Incentives for car-buying consumers should rise modestly in the near term, but they won’t go back to the destructive levels seen in the pre-recession days, according to a new report from the National Automobile Dealers Association.
In years past, incentives helped grow new-car sales levels ― but they also contributed to lower used-vehicle values. By 2004, used vehicles were a commodity, with prices down significantly, according to the NADA’s Incentive Analysis and Impact report. That dynamic has changed, though, since the recovery started.
More money is getting spent on finance and lease retention than on cash-back offers, NADA Senior Marketing Manager Larry Dixon told Auto Finance News.
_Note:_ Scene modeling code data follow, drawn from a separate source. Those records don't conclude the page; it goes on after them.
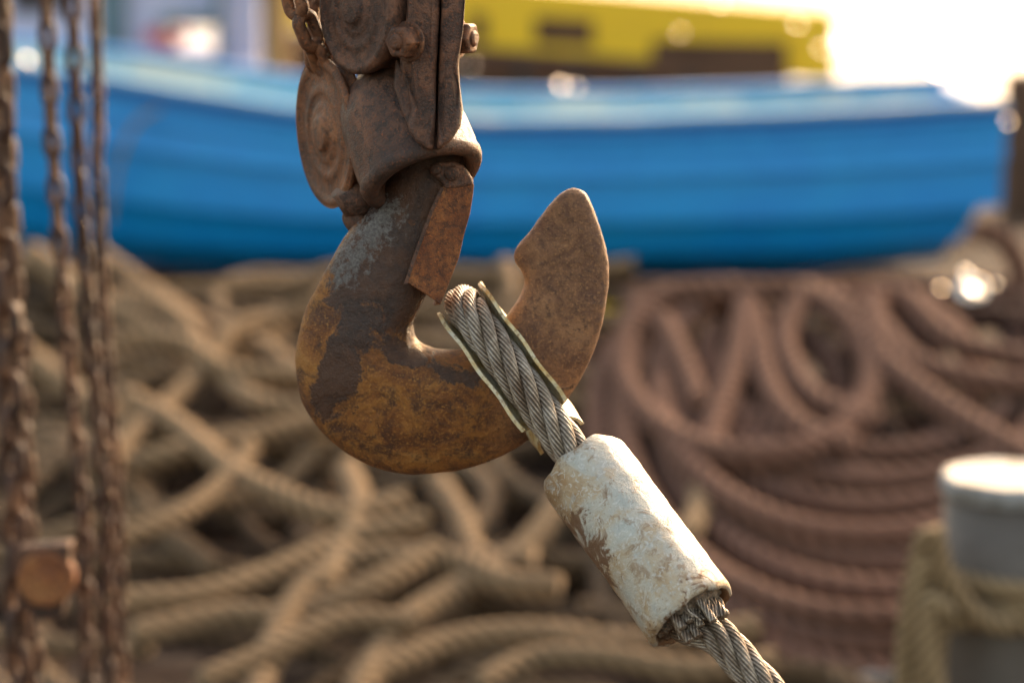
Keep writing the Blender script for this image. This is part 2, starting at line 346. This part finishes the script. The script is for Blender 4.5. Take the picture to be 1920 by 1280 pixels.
# drums
def drum(nm,u,v,y,ax,R,thick,mat):
    c=W(u,v,y); a=np.array(ax,float); a/=np.linalg.norm(a); p=[]
    for s,r in [(-thick,.80),(-thick,.93),(-thick*.9,.985),(-thick*.75,.985),(-thick*.62,.93),(-thick*.42,.93),(-thick*.28,.99),(-thick*.1,1.0),(-.0022,.985),(-.0003,.95),(.0,.90),(-.0008,.86),(-.0016,.82),(-.0018,.70),(-.0014,.64),(-.0007,.61),(-.0006,.54),(-.0013,.51),(-.0014,.42),(-.0006,.39),(-.0002,.34),(-.0002,.24),(.0022,.22),(.0027,.19),(.0028,.02)]:
        p.append((s,r*R))
    b=B(); lathe(b,c,a,p,96,.0012,18); b.obj(nm,mat,HK)
drum('lower_sheave',604,250,.022,(-.89,-.43,-.05),150*K,40*K,MR_drum)
drum('upper_sheave',662,18,-.02,(-.80,-.60,.02),122*K,95*K,MR_block)
b=B(); lathe(b,W(690,400,.01),(-.8,-.5,-.4),[(-.015,.008),(.004,.010),(.012,.010),(.015,.007)],20,.0008,60)
lathe(b,W(668,372,.004),(.5,.2,-.8),[(-.01,.012),(.006,.012),(.010,.008)],20,.0008,60); b.obj('lower_lug',MR_block,HK)
# chain helper
def chain(b,C,wire,length,width,start=0.,n0=(1,0,0),ph=.6):
    pit=length-2*wire*1.02; P,q=smooth_path(C,pit); T,N,Bn=frames(P,n0)
    for i in range(len(P)):
        a=ph+(i%2)*math.pi/2+random.uniform(-.2,.2)
        s=math.cos(a)*N[i]+math.sin(a)*Bn[i]; t=T[i]; nn=np.cross(t,s)
        R=width/2-wire; h=length/2-width/2; pts=[];nr=[]
        for k_ in range(24):
            x=k_/24*2*math.pi; pts.append(P[i]+s*R*math.cos(x)+t*(R*math.sin(x)+ (h if math.sin(x)>=0 else -h))); nr.append(math.cos(x)*s+math.sin(x)*t)
        pts=np.array(pts);nr=np.array(nr); aa=np.arange(8)/8*2*math.pi
        V=pts[:,None]+wire*(np.cos(aa)[None,:,None]*nr[:,None]+np.sin(aa)[None,:,None]*nn)
        V=V.reshape(-1,3); V=np.vstack([V,V[:8]]); b.add(V,grid_faces(25,8))
b=B(); chain(b,[W(548,-700,.01),W(548,-100,.01),W(552,0,.008),W(580,60,.012),W(600,112,.022)],.0042,.030,.020,ph=.9)
chain(b,[W(596,-700,.03),W(590,0,.03),W(598,100,.035)],.0042,.030,.020,ph=.2)
b.obj('hoist_chain_fall',MR_drum,HK)
# ---------------------------------------------------------------- SLING
SG=empty('wire_rope_sling')
be=math.radians(27); ca,sa=math.cos(be),math.sin(be); imd=.593*RT-.805*UP
d3=ca*imd-sa*FW; nf=-sa*imd-ca*FW; side=np.cross(d3,nf)
C0=W(932,656,0.0); R=.036; Lg=.096
F0=C0+d3*Lg
Rr=.0124
loop=[]
loop.append(F0+d3*.03+nf*.009); loop.append(F0+d3*.006+nf*.0105); loop.append(F0-d3*.03+nf*.020); loop.append(F0-d3*.062+nf*.031)
for a in np.linspace(math.pi/2,-math.pi/2,9): loop.append(C0+nf*R*math.sin(a)-d3*R*math.cos(a))
for dd,o in ((.062,.031),(.03,.020),(-.006,.0105),(-.03,.009)): loop.append(F0-d3*dd-nf*o)
def wire_rope(b,ctrl,R,lay,step,wires=10,per=6,phase=0,n0=(1,0,0),wlay=-.05):
    P,q=smooth_path(ctrl,step); T,N,Bn=frames(P,n0); rs=R*.345; rh=R-rs
    for k_ in range(6):
        a=q/lay*2*math.pi+k_*math.pi/3+phase
        S=P+rh*(np.cos(a)[:,None]*N+np.sin(a)[:,None]*Bn)
        q2=np.concatenate([[0],np.cumsum(np.linalg.norm(np.diff(S,axis=0),axis=1))])
        tube(b,S,q2,rs,wires,.26,wlay,wires*per,n0=N[0])
    tube(b,P,q,rh*.8,0,0,1,12)
b=B(); wire_rope(b,loop,Rr,.125,.0009,10,6,n0=side); b.obj('eye_loop',M_wire,SG,attrs=('groove',))
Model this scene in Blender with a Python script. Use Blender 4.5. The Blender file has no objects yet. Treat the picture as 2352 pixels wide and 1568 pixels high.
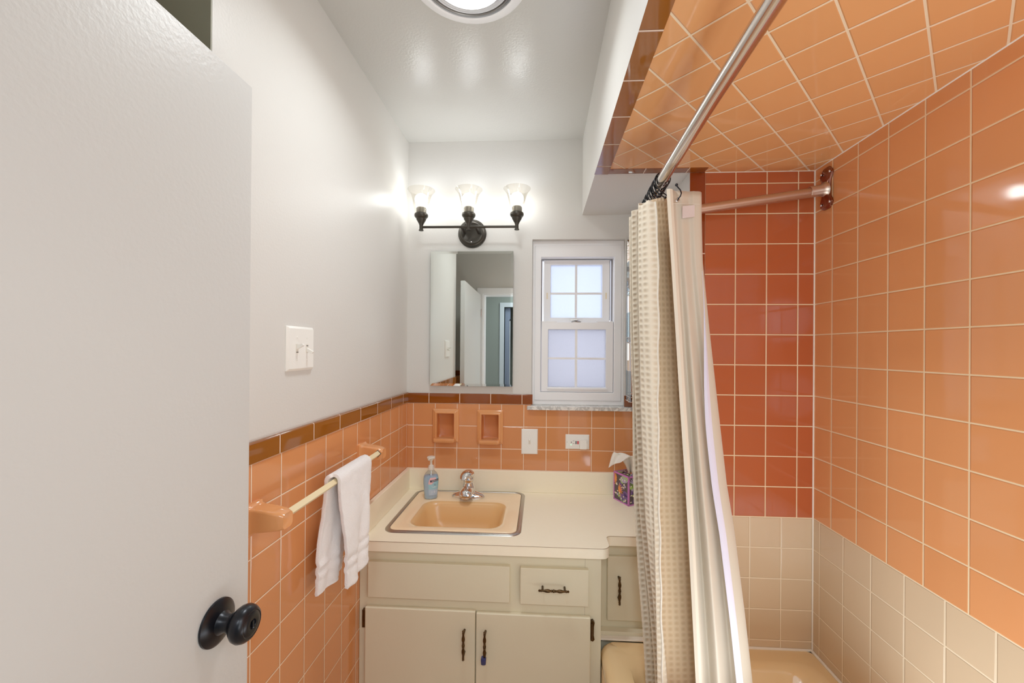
import bpy, bmesh, math, random
from mathutils import Vector, Matrix, noise
random.seed(7)
sc = bpy.context.scene
COL = sc.collection
pi = math.pi

# ------------------------------------------------------------------ colour / material helpers
def lin(c):
    return tuple(((v/255.0)/12.92 if v/255.0 <= .04045 else ((v/255.0+.055)/1.055)**2.4) for v in c)+(1.0,)
def newmat(name):
    m = bpy.data.materials.new(name); m.use_nodes = True
    nt = m.node_tree
    return m, nt, nt.nodes['Principled BSDF'], nt.nodes['Material Output']
class NB:
    def __init__(s, nt): s.nt = nt
    def n(s, t, **k):
        nd = s.nt.nodes.new(t)
        for a, b in k.items(): setattr(nd, a, b)
        return nd
    def m(s, op, a, b=None, c=None, clamp=False):
        nd = s.nt.nodes.new('ShaderNodeMath'); nd.operation = op; nd.use_clamp = clamp
        for i, v in enumerate((a, b, c)):
            if v is None: continue
            if isinstance(v, (int, float)): nd.inputs[i].default_value = v
            else: s.nt.links.new(v, nd.inputs[i])
        return nd.outputs[0]
    def l(s, a, b): s.nt.links.new(a, b)
    def mix(s, fac, a, b):
        nd = s.nt.nodes.new('ShaderNodeMix'); nd.data_type = 'RGBA'
        for sock, v in ((nd.inputs[0], fac), (nd.inputs[6], a), (nd.inputs[7], b)):
            if isinstance(v, (tuple, float, int)): sock.default_value = v
            else: s.nt.links.new(v, sock)
        return nd.outputs[2]
def mat(name, rgb, rough=.5, metal=0.0, bump=None, coat=0.0, spec=.5, sheen=0.0, var=None, emis=None, trans=0, ior=1.5, sub=0):
    m, nt, p, out = newmat(name); b = NB(nt)
    p.inputs['Base Color'].default_value = lin(rgb)
    p.inputs['Roughness'].default_value = rough
    p.inputs['Metallic'].default_value = metal
    p.inputs['Coat Weight'].default_value = coat
    p.inputs['Specular IOR Level'].default_value = spec
    p.inputs['Sheen Weight'].default_value = sheen
    p.inputs['IOR'].default_value = ior
    p.inputs['Transmission Weight'].default_value = trans
    if sub:
        p.inputs['Subsurface Weight'].default_value = sub
        p.inputs['Subsurface Radius'].default_value = (.02, .01, .005)
    tc = b.n('ShaderNodeTexCoord')
    if var:   # (scale, rgb2)
        nz = b.n('ShaderNodeTexNoise'); nz.inputs['Scale'].default_value = var[0]; nz.inputs['Detail'].default_value = 3
        b.l(tc.outputs['Object'], nz.inputs['Vector'])
        b.l(b.mix(nz.outputs['Fac'], lin(rgb), lin(var[1])), p.inputs['Base Color'])
    if bump:  # (scale, height metres, detail)
        nz = b.n('ShaderNodeTexNoise'); nz.inputs['Scale'].default_value = bump[0]; nz.inputs['Detail'].default_value = bump[2] if len(bump) > 2 else 3
        b.l(tc.outputs['Object'], nz.inputs['Vector'])
        bp = b.n('ShaderNodeBump'); bp.inputs['Distance'].default_value = bump[1]; bp.inputs['Strength'].default_value = 1.0
        b.l(nz.outputs['Fac'], bp.inputs['Height']); b.l(bp.outputs['Normal'], p.inputs['Normal'])
    if emis:
        p.inputs['Emission Color'].default_value = lin(emis[0]); p.inputs['Emission Strength'].default_value = emis[1]
    return m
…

In all likelihood, manufacturers will continue to allocate marketing dollars that way, he said.
Average spending for all incentive types is $2,574 per unit, down 12% from 2004’s peak and down 2% from the pre-recession average of $2,631 recorded in 2007. Though incentive spending is still below pre-recession levels, it has ticked up 3% compared with last year.
Dixon said that these days, manufacturers have a better understanding than they did just a few years ago ― when the bells and whistles of cash incentives were louder than ever ― of the impact incentives have on the overall brand.
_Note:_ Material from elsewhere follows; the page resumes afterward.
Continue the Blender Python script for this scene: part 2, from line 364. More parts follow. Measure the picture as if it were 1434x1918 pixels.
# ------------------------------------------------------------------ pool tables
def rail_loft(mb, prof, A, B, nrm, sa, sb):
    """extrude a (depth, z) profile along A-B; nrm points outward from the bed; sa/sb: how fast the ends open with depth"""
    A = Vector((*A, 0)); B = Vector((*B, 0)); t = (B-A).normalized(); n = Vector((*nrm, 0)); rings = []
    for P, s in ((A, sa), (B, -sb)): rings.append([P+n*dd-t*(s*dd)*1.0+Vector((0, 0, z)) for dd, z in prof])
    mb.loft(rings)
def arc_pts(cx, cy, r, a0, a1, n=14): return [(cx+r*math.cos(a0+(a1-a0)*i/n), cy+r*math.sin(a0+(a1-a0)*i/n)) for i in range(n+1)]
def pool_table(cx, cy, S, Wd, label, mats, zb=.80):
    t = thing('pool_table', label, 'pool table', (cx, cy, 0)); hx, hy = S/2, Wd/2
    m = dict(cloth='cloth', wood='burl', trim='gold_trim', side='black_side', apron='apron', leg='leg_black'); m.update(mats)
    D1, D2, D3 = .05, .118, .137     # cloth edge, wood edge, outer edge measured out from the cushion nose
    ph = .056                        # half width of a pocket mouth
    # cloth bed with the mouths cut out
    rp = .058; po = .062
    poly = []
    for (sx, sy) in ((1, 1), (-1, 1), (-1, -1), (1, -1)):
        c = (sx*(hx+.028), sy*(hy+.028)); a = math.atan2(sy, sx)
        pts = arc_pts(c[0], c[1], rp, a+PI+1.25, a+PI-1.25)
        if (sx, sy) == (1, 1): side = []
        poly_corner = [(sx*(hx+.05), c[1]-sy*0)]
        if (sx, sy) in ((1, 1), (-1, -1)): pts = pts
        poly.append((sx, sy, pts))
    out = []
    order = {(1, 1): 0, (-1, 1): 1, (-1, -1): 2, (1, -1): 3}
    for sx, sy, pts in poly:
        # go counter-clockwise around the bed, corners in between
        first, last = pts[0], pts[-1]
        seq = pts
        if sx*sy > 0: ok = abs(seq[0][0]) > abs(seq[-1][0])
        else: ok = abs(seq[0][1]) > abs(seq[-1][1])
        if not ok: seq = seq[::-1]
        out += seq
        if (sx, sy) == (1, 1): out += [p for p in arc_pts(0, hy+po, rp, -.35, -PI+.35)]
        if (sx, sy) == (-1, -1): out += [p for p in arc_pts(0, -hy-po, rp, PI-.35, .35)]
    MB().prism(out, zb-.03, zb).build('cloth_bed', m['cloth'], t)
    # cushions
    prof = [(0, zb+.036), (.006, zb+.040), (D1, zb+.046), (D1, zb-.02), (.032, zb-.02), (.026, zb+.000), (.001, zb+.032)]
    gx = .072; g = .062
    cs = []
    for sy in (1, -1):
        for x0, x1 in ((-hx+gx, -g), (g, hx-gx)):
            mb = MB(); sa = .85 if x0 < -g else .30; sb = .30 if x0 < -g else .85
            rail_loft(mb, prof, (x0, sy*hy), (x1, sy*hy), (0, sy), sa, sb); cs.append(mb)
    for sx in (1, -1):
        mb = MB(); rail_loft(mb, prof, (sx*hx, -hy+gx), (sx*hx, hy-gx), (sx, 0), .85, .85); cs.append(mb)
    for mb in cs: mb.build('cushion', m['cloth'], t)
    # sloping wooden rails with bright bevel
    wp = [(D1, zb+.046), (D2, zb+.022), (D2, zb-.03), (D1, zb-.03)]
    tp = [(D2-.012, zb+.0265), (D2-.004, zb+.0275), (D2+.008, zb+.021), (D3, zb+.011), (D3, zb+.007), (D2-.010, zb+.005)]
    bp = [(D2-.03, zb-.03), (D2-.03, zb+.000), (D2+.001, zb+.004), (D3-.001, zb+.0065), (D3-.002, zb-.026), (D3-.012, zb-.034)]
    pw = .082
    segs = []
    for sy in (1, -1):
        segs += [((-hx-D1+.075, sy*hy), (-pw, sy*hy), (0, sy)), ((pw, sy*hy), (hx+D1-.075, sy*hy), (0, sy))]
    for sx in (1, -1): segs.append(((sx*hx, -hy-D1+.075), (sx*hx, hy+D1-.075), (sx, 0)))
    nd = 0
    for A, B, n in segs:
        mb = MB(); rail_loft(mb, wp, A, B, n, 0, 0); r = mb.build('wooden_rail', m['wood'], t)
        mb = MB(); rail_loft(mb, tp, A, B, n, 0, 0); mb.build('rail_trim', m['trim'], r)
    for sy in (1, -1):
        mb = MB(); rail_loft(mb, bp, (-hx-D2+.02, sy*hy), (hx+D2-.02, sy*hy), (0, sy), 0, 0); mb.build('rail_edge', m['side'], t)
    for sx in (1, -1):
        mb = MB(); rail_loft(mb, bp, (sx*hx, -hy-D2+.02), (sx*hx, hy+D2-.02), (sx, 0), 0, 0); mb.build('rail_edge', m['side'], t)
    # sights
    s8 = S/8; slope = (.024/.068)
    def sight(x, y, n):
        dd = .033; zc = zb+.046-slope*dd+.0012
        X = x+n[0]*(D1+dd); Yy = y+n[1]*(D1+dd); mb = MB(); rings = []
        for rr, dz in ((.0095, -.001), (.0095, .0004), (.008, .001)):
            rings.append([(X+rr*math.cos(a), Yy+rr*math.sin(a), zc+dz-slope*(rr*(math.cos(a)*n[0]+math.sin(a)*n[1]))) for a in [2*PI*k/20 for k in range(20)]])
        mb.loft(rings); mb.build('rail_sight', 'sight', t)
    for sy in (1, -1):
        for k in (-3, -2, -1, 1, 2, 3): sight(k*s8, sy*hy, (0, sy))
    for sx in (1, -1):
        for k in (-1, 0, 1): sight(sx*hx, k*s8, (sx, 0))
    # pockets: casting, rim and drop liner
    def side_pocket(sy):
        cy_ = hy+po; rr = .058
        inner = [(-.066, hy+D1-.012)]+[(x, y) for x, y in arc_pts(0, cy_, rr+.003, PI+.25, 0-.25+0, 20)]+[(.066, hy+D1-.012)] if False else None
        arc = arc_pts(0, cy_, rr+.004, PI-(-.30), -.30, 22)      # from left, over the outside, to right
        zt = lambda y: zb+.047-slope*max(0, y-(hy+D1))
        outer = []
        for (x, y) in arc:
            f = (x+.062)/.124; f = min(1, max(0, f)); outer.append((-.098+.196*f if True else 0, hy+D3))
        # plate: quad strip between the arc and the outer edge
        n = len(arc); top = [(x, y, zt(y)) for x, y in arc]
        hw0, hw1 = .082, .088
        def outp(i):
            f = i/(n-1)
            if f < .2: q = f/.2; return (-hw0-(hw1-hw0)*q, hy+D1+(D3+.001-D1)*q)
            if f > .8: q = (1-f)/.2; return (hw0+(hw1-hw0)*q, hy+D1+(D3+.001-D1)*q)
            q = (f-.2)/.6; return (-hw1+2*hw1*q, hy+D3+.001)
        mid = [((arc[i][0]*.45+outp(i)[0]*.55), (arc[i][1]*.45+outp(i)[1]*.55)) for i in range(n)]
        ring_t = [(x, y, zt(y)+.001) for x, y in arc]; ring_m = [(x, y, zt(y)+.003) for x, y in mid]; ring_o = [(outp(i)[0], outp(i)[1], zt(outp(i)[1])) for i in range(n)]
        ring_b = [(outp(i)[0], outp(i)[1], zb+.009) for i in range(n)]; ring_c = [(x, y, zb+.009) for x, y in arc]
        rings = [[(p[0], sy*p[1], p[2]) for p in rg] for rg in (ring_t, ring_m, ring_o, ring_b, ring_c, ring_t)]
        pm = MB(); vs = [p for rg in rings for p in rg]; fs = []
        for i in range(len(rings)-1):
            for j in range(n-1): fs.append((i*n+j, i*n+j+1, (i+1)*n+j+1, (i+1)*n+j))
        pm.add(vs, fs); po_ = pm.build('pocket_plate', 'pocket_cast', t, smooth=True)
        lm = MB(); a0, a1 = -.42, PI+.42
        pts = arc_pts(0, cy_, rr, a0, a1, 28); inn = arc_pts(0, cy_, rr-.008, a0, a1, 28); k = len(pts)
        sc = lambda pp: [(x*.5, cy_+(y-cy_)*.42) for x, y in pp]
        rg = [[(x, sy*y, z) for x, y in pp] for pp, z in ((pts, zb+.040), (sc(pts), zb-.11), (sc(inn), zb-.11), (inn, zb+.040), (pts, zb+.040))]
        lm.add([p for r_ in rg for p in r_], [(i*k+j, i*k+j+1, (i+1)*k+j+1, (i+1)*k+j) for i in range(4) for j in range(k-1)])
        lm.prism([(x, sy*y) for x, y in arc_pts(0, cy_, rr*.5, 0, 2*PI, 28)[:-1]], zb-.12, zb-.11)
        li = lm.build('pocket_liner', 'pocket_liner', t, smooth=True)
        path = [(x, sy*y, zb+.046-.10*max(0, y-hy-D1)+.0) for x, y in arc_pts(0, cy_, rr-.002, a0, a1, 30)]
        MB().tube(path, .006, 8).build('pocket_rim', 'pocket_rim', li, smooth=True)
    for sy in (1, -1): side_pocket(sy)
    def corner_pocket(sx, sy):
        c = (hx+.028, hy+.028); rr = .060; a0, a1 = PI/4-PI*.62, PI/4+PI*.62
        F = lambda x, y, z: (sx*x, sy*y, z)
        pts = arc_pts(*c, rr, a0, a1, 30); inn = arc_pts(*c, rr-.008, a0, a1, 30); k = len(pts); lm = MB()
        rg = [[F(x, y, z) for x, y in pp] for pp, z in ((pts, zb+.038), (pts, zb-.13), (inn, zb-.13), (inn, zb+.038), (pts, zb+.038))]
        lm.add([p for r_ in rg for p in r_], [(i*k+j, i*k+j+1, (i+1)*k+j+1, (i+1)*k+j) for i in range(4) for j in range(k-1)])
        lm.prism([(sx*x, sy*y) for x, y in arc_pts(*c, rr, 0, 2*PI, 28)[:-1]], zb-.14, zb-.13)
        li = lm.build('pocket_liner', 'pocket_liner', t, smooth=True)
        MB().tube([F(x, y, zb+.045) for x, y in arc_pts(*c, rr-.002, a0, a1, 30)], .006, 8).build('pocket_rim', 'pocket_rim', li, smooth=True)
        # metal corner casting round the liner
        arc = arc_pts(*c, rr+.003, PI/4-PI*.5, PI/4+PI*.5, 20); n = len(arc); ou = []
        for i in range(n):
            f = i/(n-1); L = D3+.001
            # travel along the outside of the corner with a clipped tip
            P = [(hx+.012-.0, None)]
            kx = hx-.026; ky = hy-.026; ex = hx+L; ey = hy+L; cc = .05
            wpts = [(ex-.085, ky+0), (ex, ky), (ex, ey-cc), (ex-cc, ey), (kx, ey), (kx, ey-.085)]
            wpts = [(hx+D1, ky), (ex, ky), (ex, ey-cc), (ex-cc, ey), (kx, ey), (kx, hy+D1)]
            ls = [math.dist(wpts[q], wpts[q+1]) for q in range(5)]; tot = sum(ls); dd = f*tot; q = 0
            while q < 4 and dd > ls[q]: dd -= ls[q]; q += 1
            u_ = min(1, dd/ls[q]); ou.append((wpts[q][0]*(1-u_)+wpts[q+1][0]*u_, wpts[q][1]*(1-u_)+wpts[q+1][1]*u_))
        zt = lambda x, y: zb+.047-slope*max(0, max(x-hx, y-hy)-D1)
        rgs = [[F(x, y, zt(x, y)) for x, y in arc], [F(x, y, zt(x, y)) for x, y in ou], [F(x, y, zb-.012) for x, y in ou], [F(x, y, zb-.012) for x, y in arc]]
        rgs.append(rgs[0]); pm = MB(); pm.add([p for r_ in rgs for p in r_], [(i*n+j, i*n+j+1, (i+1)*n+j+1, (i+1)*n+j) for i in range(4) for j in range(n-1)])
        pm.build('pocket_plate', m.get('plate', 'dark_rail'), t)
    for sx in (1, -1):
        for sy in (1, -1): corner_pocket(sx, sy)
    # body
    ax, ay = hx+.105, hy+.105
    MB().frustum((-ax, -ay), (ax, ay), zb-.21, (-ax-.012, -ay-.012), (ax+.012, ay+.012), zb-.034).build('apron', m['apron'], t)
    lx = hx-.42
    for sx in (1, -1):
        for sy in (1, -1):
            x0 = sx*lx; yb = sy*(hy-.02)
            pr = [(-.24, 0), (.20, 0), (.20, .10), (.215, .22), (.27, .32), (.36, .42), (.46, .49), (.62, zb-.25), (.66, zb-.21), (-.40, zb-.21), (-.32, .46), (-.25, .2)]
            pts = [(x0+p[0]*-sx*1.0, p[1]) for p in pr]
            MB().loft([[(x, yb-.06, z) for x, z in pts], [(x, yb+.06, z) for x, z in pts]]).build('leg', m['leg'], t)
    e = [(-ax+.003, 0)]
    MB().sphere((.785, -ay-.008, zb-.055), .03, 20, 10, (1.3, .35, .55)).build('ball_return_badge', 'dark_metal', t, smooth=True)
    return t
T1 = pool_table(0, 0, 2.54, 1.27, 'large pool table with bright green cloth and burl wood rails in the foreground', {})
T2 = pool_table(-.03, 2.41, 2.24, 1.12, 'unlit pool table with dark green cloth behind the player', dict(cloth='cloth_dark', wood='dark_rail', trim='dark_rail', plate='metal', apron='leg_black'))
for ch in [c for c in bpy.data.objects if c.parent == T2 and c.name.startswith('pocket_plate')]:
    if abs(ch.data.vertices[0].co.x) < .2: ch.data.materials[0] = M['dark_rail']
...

“They look at things in a more circular way, where as in the past it was about moving new product,” said Dixon, adding that the value preservation of used vehicles is as much a function of the type of incentives applied as it is of the total amount spent.
The NADA study noted that not all incentives resonate equally with customers, so they don’t have an equal impact on used-car prices.
With lease-payment subvention ― that is, buying down the rate ― the goal is to keep the payment as low as possible for the consumer. “Clearly if you have strong lease incentives or programs, that should lead to more vehicles leased, which means more will be coming back off lease,” Dixon said.
Leases comprise about 20% of all consumer deliveries, according to NADA, a level Dixon said was reasonable. Off-lease volume will grow, but it’s unlikely there will be a sudden shift to the levels seen in the late 1990s or early 2000s, he added.
“There is going to be some downward movement on used prices because of growth in the used-car supply overall, but we’re not talking about a significant or cataclysmic drop in value,” Dixon said. “Prices are still going to remain at a level that’s high over the next few years.”